REQUIRED TASK
Each line of the material must be repeated precisely, with the pictures left out.

-- START OF INFORMATION SUPPLIED --

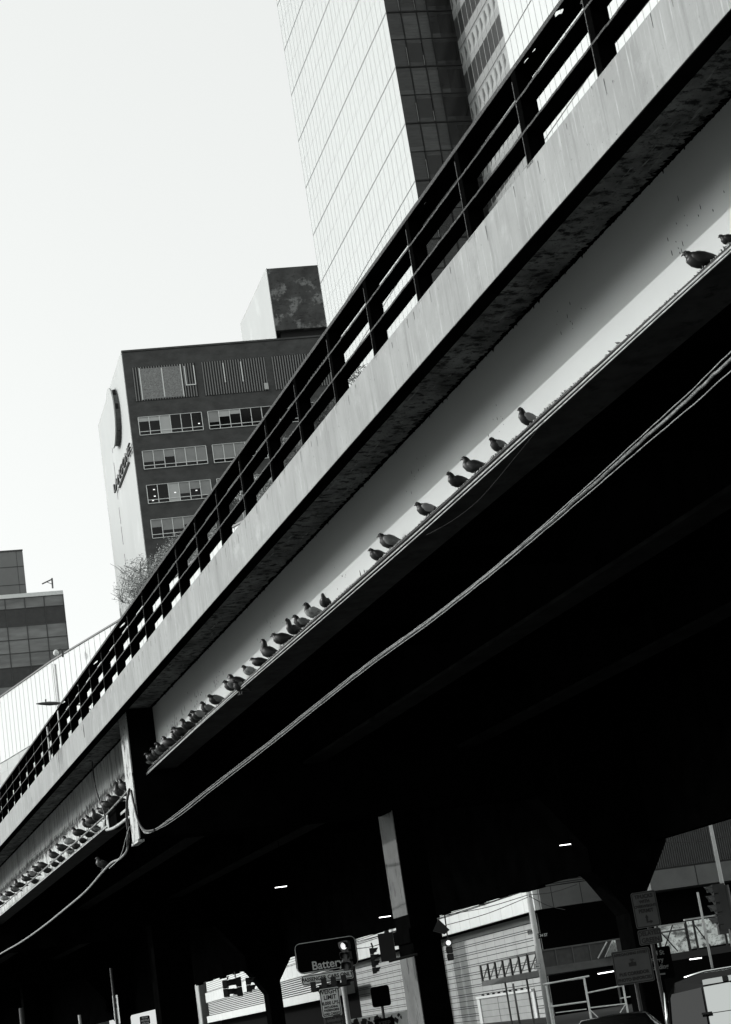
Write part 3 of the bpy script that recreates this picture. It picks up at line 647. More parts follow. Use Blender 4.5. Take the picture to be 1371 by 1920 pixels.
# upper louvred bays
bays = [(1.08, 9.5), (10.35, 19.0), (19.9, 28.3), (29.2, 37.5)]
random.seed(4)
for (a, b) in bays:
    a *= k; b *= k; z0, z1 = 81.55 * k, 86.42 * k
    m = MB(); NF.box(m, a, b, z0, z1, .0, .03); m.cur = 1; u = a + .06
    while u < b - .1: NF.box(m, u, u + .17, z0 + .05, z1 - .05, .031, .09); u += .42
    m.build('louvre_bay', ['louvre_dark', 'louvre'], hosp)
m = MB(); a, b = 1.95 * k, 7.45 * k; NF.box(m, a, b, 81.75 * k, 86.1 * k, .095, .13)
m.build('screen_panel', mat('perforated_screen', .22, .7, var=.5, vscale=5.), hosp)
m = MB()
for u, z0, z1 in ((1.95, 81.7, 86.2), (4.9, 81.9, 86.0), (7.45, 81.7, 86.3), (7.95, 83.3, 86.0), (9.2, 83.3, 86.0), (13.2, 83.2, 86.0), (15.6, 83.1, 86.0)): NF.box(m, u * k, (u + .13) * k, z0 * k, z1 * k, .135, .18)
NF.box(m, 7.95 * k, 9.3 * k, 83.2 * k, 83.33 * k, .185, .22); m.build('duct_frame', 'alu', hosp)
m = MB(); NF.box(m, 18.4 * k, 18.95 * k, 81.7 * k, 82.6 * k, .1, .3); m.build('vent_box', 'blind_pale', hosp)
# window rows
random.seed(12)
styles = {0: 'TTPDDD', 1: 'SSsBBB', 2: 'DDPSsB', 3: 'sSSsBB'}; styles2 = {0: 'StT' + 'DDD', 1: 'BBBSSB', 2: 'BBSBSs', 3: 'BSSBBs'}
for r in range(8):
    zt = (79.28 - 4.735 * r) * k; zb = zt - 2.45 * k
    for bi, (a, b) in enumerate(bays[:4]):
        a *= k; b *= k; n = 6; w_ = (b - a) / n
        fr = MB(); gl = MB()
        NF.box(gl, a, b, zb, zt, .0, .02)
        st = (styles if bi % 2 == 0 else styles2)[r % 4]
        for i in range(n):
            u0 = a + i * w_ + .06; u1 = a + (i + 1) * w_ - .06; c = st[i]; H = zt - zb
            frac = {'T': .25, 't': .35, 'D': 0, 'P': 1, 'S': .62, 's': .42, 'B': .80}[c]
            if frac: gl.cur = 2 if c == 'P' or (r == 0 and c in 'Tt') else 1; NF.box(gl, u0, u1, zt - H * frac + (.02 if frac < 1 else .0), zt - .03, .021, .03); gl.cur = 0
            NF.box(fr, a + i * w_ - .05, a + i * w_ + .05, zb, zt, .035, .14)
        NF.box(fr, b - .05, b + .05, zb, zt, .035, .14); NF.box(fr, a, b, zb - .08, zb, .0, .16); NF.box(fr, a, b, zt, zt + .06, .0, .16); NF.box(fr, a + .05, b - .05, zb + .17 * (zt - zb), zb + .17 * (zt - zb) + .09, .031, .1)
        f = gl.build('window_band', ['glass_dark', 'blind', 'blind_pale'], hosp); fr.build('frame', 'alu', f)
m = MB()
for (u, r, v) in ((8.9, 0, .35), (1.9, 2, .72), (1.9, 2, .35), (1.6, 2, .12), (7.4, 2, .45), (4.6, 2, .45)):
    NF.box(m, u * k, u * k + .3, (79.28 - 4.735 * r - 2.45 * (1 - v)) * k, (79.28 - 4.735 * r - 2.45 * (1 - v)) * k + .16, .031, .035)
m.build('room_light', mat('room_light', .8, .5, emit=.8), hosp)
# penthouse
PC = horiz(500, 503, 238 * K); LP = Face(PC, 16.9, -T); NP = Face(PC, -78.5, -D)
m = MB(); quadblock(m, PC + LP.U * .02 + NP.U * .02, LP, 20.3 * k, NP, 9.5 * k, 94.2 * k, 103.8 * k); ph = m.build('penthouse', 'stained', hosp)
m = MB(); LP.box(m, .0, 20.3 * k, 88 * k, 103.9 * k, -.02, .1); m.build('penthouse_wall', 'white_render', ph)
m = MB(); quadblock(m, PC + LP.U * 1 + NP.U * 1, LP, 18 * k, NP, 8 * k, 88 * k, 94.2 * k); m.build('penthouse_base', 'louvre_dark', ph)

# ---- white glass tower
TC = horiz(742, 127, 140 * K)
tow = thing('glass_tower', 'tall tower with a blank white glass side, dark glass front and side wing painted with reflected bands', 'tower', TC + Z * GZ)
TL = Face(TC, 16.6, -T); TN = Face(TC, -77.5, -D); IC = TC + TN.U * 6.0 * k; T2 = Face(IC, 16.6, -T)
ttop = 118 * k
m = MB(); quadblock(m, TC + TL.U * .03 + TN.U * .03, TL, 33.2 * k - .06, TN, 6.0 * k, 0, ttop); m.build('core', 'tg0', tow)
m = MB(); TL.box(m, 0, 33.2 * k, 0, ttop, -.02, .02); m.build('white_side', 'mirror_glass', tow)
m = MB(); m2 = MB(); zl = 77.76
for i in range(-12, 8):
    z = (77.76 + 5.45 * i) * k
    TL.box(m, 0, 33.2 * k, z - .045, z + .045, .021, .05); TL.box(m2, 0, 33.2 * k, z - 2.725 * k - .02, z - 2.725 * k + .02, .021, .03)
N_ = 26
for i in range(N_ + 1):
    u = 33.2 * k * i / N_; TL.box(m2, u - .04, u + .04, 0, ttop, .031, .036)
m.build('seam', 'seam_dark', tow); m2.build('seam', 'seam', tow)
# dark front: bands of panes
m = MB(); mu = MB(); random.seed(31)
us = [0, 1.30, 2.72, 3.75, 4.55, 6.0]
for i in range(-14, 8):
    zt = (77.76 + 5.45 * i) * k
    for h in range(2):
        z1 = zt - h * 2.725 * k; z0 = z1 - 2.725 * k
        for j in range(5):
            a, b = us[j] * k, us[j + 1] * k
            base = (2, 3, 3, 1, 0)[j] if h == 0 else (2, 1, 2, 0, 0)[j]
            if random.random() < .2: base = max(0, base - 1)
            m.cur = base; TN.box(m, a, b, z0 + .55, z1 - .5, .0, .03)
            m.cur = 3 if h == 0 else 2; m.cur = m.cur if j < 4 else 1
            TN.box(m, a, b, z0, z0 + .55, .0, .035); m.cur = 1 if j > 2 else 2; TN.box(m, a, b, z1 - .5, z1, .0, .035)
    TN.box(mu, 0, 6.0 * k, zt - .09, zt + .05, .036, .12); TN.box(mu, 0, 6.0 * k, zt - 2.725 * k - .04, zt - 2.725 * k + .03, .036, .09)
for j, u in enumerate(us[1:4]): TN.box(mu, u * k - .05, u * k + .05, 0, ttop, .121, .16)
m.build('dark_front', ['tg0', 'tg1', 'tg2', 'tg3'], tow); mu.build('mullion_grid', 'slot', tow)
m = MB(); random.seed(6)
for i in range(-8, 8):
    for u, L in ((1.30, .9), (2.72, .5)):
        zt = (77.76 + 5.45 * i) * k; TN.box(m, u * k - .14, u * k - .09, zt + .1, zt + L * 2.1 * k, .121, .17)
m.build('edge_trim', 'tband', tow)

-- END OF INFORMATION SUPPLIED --

RESPONSE TO THIS EXERCISE
Write part 3 of the bpy script that recreates this picture. It picks up at line 647. More parts follow. Use Blender 4.5. Take the picture to be 1371 by 1920 pixels.
# upper louvred bays
bays = [(1.08, 9.5), (10.35, 19.0), (19.9, 28.3), (29.2, 37.5)]
random.seed(4)
for (a, b) in bays:
    a *= k; b *= k; z0, z1 = 81.55 * k, 86.42 * k
    m = MB(); NF.box(m, a, b, z0, z1, .0, .03); m.cur = 1; u = a + .06
    while u < b - .1: NF.box(m, u, u + .17, z0 + .05, z1 - .05, .031, .09); u += .42
    m.build('louvre_bay', ['louvre_dark', 'louvre'], hosp)
m = MB(); a, b = 1.95 * k, 7.45 * k; NF.box(m, a, b, 81.75 * k, 86.1 * k, .095, .13)
m.build('screen_panel', mat('perforated_screen', .22, .7, var=.5, vscale=5.), hosp)
m = MB()
for u, z0, z1 in ((1.95, 81.7, 86.2), (4.9, 81.9, 86.0), (7.45, 81.7, 86.3), (7.95, 83.3, 86.0), (9.2, 83.3, 86.0), (13.2, 83.2, 86.0), (15.6, 83.1, 86.0)): NF.box(m, u * k, (u + .13) * k, z0 * k, z1 * k, .135, .18)
NF.box(m, 7.95 * k, 9.3 * k, 83.2 * k, 83.33 * k, .185, .22); m.build('duct_frame', 'alu', hosp)
m = MB(); NF.box(m, 18.4 * k, 18.95 * k, 81.7 * k, 82.6 * k, .1, .3); m.build('vent_box', 'blind_pale', hosp)
# window rows
random.seed(12)
styles = {0: 'TTPDDD', 1: 'SSsBBB', 2: 'DDPSsB', 3: 'sSSsBB'}; styles2 = {0: 'StT' + 'DDD', 1: 'BBBSSB', 2: 'BBSBSs', 3: 'BSSBBs'}
for r in range(8):
    zt = (79.28 - 4.735 * r) * k; zb = zt - 2.45 * k
    for bi, (a, b) in enumerate(bays[:4]):
        a *= k; b *= k; n = 6; w_ = (b - a) / n
        fr = MB(); gl = MB()
        NF.box(gl, a, b, zb, zt, .0, .02)
        st = (styles if bi % 2 == 0 else styles2)[r % 4]
        for i in range(n):
            u0 = a + i * w_ + .06; u1 = a + (i + 1) * w_ - .06; c = st[i]; H = zt - zb
            frac = {'T': .25, 't': .35, 'D': 0, 'P': 1, 'S': .62, 's': .42, 'B': .80}[c]
            if frac: gl.cur = 2 if c == 'P' or (r == 0 and c in 'Tt') else 1; NF.box(gl, u0, u1, zt - H * frac + (.02 if frac < 1 else .0), zt - .03, .021, .03); gl.cur = 0
            NF.box(fr, a + i * w_ - .05, a + i * w_ + .05, zb, zt, .035, .14)
        NF.box(fr, b - .05, b + .05, zb, zt, .035, .14); NF.box(fr, a, b, zb - .08, zb, .0, .16); NF.box(fr, a, b, zt, zt + .06, .0, .16); NF.box(fr, a + .05, b - .05, zb + .17 * (zt - zb), zb + .17 * (zt - zb) + .09, .031, .1)
        f = gl.build('window_band', ['glass_dark', 'blind', 'blind_pale'], hosp); fr.build('frame', 'alu', f)
m = MB()
for (u, r, v) in ((8.9, 0, .35), (1.9, 2, .72), (1.9, 2, .35), (1.6, 2, .12), (7.4, 2, .45), (4.6, 2, .45)):
    NF.box(m, u * k, u * k + .3, (79.28 - 4.735 * r - 2.45 * (1 - v)) * k, (79.28 - 4.735 * r - 2.45 * (1 - v)) * k + .16, .031, .035)
m.build('room_light', mat('room_light', .8, .5, emit=.8), hosp)
# penthouse
PC = horiz(500, 503, 238 * K); LP = Face(PC, 16.9, -T); NP = Face(PC, -78.5, -D)
m = MB(); quadblock(m, PC + LP.U * .02 + NP.U * .02, LP, 20.3 * k, NP, 9.5 * k, 94.2 * k, 103.8 * k); ph = m.build('penthouse', 'stained', hosp)
m = MB(); LP.box(m, .0, 20.3 * k, 88 * k, 103.9 * k, -.02, .1); m.build('penthouse_wall', 'white_render', ph)
m = MB(); quadblock(m, PC + LP.U * 1 + NP.U * 1, LP, 18 * k, NP, 8 * k, 88 * k, 94.2 * k); m.build('penthouse_base', 'louvre_dark', ph)

# ---- white glass tower
TC = horiz(742, 127, 140 * K)
tow = thing('glass_tower', 'tall tower with a blank white glass side, dark glass front and side wing painted with reflected bands', 'tower', TC + Z * GZ)
TL = Face(TC, 16.6, -T); TN = Face(TC, -77.5, -D); IC = TC + TN.U * 6.0 * k; T2 = Face(IC, 16.6, -T)
ttop = 118 * k
m = MB(); quadblock(m, TC + TL.U * .03 + TN.U * .03, TL, 33.2 * k - .06, TN, 6.0 * k, 0, ttop); m.build('core', 'tg0', tow)
m = MB(); TL.box(m, 0, 33.2 * k, 0, ttop, -.02, .02); m.build('white_side', 'mirror_glass', tow)
m = MB(); m2 = MB(); zl = 77.76
for i in range(-12, 8):
    z = (77.76 + 5.45 * i) * k
    TL.box(m, 0, 33.2 * k, z - .045, z + .045, .021, .05); TL.box(m2, 0, 33.2 * k, z - 2.725 * k - .02, z - 2.725 * k + .02, .021, .03)
N_ = 26
for i in range(N_ + 1):
    u = 33.2 * k * i / N_; TL.box(m2, u - .04, u + .04, 0, ttop, .031, .036)
m.build('seam', 'seam_dark', tow); m2.build('seam', 'seam', tow)
# dark front: bands of panes
m = MB(); mu = MB(); random.seed(31)
us = [0, 1.30, 2.72, 3.75, 4.55, 6.0]
for i in range(-14, 8):
    zt = (77.76 + 5.45 * i) * k
    for h in range(2):
        z1 = zt - h * 2.725 * k; z0 = z1 - 2.725 * k
        for j in range(5):
            a, b = us[j] * k, us[j + 1] * k
            base = (2, 3, 3, 1, 0)[j] if h == 0 else (2, 1, 2, 0, 0)[j]
            if random.random() < .2: base = max(0, base - 1)
            m.cur = base; TN.box(m, a, b, z0 + .55, z1 - .5, .0, .03)
            m.cur = 3 if h == 0 else 2; m.cur = m.cur if j < 4 else 1
            TN.box(m, a, b, z0, z0 + .55, .0, .035); m.cur = 1 if j > 2 else 2; TN.box(m, a, b, z1 - .5, z1, .0, .035)
    TN.box(mu, 0, 6.0 * k, zt - .09, zt + .05, .036, .12); TN.box(mu, 0, 6.0 * k, zt - 2.725 * k - .04, zt - 2.725 * k + .03, .036, .09)
for j, u in enumerate(us[1:4]): TN.box(mu, u * k - .05, u * k + .05, 0, ttop, .121, .16)
m.build('dark_front', ['tg0', 'tg1', 'tg2', 'tg3'], tow); mu.build('mullion_grid', 'slot', tow)
m = MB(); random.seed(6)
for i in range(-8, 8):
    for u, L in ((1.30, .9), (2.72, .5)):
        zt = (77.76 + 5.45 * i) * k; TN.box(m, u * k - .14, u * k - .09, zt + .1, zt + L * 2.1 * k, .121, .17)
m.build('edge_trim', 'tband', tow)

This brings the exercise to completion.